Au demeurant, elle ne justifie ni des auteurs prétendus a fortiori de leur qualité de copropriétaire, ni de l'ampleur de l'occupation alléguée, ce que l'attestation versée aux débats (pièce 5) ne suffit pas à établir.
Cette demande doit donc être rejetée, ainsi que celle, subséquente, tendant à la compensation.
Sur les demandes accessoires
Vu les articles 696 et 700 du code de procédure civile, le sens de l'arrêt et la défaillance de la SCI en première instance conduit à l'infirmation du jugement entrepris sur les dépens et l'indemnité de procédure.
La SCI, partie perdante, doit donc supporter les dépens de première instance et d'appel sans pouvoir prétendre à une indemnité de procédure et l'équité commande de la condamner comme suit à ce dernier titre.
PAR CES MOTIFS
Statuant par arrêt contradictoire,
Infirme le jugement entrepris ;
Statuant à nouveau et y ajoutant,
Rejette la fin de non recevoir tirée de la prescription ;
Condamne la SCI du Chateau à payer au syndicat des copropriétaires de la [Adresse 5]:
- la somme de 32.745,81 euros, selon décompte arrêté au 17 février 2020 ;
- la somme de 330,00 euros au titre des frais nécessaires ;
- la somme de 1.000,00 euros à titre de dommages et intérêts pour résistance abusive ;
Condamne la SCI du Chateau aux dépens de première instance et d'appel, distraits conformément à l'article 699 du code de procédure civile ;
Condamne la SCI du Château à payer au syndicat des copropriétaires de la [Adresse 5]) une indemnité de procédure de 6.000 euros et rejette toute autre demande.

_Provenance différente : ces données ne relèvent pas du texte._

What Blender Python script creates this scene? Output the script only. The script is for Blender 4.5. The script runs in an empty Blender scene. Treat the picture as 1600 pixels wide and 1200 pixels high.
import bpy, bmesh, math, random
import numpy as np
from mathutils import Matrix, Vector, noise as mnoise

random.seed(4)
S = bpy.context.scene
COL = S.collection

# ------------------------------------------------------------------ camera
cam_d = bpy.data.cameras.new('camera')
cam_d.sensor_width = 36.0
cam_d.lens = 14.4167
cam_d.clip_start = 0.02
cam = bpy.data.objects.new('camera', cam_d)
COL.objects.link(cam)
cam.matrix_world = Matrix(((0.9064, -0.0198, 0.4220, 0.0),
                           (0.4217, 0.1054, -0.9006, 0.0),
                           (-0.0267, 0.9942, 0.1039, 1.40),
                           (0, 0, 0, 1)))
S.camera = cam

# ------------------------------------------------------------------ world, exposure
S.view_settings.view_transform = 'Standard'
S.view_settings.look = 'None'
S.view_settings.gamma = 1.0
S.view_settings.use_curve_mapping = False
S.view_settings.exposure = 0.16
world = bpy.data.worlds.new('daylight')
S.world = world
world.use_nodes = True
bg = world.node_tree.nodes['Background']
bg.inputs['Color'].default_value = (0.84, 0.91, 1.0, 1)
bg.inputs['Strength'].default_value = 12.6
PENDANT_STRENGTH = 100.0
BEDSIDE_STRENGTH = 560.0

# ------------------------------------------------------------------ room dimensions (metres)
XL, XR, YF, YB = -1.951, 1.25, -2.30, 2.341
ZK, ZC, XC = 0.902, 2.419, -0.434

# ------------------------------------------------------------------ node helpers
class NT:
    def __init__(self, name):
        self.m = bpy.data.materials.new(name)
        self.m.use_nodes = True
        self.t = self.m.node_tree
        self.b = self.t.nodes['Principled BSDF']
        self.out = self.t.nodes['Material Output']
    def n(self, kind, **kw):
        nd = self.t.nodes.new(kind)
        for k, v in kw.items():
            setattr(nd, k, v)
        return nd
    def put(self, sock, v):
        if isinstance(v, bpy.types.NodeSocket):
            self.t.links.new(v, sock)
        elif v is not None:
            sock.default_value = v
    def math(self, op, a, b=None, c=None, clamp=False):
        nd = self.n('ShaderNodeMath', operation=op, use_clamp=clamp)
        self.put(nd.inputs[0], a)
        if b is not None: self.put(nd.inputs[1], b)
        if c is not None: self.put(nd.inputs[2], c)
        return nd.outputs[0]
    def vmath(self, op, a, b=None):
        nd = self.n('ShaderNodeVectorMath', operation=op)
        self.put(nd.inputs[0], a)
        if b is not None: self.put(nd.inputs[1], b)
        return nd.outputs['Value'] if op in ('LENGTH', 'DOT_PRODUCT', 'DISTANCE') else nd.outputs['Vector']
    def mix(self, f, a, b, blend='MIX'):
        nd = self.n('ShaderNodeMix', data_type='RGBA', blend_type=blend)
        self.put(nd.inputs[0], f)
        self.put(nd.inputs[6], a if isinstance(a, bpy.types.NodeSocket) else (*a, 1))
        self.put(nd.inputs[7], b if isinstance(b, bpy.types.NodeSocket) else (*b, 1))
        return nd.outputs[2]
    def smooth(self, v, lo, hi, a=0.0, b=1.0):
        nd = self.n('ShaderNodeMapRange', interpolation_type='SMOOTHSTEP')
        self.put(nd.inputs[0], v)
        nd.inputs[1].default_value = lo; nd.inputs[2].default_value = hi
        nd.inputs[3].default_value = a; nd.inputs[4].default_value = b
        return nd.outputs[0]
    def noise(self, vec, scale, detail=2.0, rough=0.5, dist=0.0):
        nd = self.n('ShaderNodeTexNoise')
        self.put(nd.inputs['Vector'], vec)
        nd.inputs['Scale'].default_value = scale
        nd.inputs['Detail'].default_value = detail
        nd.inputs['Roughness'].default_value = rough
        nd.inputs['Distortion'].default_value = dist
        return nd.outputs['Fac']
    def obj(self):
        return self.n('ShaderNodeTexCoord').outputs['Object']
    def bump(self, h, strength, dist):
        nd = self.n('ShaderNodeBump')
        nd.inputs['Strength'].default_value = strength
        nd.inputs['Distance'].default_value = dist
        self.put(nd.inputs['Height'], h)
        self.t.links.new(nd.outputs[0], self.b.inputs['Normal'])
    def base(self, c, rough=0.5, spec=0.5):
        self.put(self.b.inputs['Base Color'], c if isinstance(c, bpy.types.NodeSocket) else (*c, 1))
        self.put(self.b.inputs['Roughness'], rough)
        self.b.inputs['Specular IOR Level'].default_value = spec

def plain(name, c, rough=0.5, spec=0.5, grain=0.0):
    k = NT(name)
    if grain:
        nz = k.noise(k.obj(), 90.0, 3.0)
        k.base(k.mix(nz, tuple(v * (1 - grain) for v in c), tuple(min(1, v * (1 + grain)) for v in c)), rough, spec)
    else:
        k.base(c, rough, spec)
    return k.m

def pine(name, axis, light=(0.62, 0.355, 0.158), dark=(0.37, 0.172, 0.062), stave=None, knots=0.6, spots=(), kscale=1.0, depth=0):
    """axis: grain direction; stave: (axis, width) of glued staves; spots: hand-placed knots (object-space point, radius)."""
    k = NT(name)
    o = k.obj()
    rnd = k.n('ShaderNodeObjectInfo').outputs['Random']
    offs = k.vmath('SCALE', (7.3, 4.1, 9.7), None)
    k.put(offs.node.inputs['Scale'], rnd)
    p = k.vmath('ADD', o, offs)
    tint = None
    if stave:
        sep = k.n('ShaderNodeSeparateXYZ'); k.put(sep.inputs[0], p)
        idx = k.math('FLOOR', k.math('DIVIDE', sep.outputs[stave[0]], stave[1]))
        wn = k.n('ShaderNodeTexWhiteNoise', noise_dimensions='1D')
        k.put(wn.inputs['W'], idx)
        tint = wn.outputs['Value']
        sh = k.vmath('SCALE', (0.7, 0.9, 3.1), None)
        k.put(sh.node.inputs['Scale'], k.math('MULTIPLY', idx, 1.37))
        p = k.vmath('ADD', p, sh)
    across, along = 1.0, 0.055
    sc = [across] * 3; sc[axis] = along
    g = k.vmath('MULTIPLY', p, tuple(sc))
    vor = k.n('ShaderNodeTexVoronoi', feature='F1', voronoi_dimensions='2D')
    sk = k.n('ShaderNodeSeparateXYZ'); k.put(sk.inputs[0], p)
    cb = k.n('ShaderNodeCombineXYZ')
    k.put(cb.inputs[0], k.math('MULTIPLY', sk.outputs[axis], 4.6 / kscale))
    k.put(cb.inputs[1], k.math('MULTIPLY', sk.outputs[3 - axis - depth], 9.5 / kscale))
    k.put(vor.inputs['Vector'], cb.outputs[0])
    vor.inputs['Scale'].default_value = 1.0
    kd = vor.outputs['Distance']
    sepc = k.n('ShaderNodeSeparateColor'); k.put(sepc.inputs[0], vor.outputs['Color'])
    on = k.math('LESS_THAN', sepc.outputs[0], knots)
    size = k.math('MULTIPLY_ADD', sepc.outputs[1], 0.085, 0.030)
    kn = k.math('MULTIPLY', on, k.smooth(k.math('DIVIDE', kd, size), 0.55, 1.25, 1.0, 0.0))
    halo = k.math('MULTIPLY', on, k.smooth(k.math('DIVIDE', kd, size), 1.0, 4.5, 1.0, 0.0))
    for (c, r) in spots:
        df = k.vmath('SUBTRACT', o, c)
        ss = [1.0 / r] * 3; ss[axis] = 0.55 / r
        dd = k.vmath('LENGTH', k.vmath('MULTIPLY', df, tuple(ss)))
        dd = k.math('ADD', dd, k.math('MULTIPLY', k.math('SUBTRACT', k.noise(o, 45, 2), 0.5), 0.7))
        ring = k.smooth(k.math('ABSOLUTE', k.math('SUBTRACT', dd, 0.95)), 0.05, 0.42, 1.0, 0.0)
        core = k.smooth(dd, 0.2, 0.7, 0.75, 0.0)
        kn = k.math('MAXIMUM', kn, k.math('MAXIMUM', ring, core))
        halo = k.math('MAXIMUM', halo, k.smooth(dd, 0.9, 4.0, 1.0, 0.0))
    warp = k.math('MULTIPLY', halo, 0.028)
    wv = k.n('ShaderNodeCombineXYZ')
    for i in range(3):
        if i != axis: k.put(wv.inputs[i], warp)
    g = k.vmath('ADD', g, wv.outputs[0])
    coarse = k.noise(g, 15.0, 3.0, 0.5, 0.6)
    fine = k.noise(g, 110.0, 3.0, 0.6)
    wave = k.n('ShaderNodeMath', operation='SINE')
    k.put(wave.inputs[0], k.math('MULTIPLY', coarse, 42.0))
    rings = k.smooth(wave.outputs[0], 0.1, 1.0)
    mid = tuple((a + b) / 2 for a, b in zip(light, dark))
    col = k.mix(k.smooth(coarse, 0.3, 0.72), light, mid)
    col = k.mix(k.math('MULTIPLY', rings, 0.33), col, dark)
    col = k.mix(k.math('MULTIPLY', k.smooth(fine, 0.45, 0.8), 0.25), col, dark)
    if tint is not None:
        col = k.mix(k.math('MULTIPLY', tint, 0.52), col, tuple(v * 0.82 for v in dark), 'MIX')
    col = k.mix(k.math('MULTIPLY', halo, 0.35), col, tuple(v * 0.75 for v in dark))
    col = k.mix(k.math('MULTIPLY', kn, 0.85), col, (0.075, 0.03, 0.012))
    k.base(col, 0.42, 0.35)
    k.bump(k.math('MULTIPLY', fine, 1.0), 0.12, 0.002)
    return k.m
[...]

Prononcé publiquement par mise à disposition de l'arrêt au greffe de la cour, les parties en ayant été préalablement avisées dans les conditions prévues au deuxième alinéa de l'article 450 du code de procédure civile.
Signé par Madame Agnès BODARD-HERMANT, Président, et par Madame Kalliopi CAPO-CHICHI, Greffier, auquel la minute de la décision a été remise par le magistrat signataire.